OU Kosher Experts Provide Hands-On Knowledge to YU Rabbinical Students in June

Following up on a successful program first presented two years ago, Orthodox Union kashrut experts will once again travel from the Lower Manhattan headquarters of OU Kosher to the Upper Manhattan campus of Yeshiva University in June to bring a treasure trove of practical information on kosher certification to rabbinical students at YU’s Rabbi Isaac Elchanan Theological Seminary. The Harry H. Beren ASK OU Outreach program, Kashrut in the Community, will consist of a wide variety of lectures as well as field trips to OU certified facilities.

“Due to the great success of the inaugural Harry H. Beren ASK OU OUTREACH Kashrut in the Community Program held at RIETS two years ago, Yeshiva University reached out once again to the OU to conduct this program at YU for the benefit of their semicha (ordination) students,” declared Rabbi Yosef Grossman, Senior Educational Rabbinic Coordinator of OU Kosher. “We are very pleased to offer the OU’s expertise to these students so that they are properly able to link their rabbinic studies with practical communal kashrut applications.”

The program, Rabbi Grossman explained, is intended “to train semicha students who plan to enter the rabbinate for what they will encounter in terms of their local community kashrut needs.”

The program will be held from June 1 to June 17. The presenters will include Rabbi Menachem Genack, Chief Executive Officer of OU Kosher; Rav Hershel Schachter, Rosh Yeshiva at RIETS; Rabbi Yaakov Luban, OU Kosher Executive Rabbinic Coordinator; and OU rabbinic coordinators with specialties in a wide variety of products and procedures.

Sessions will include a kashering demonstration; the shul kiddush; the local bakery; eating out; setting up the local Vaad HaKashrut; fish and the local fish store; how to be an excellent mashgiach; bedikas toyloim; identifying treifos in birds; the halachot of kashrut; parasites in fish; contemporary meat issues; contemporary dairy issues; the local butcher store and meat distributor; bagel and pizza stores; factory kosher supervision/ingredients/labels/ kosherization process.

The program will also include field trips to a factory, the Yeshiva University kitchen, and Prime KO, an OU certified restaurant.

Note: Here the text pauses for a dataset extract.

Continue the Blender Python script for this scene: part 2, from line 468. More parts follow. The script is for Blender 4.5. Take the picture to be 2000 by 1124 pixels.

Students will be instructed in how to prepare field audits of OU certified restaurants and will submit an audit report. According to Rabbi Grossman, these reports will be reviewed with the students by senior OU rabbinic staff in order to “help the students understand what they observed in the restaurants during their visits.” There will be a variety of question and answer sessions (ASK The Rabbonim) and the awarding of certificates to students at the end of the program.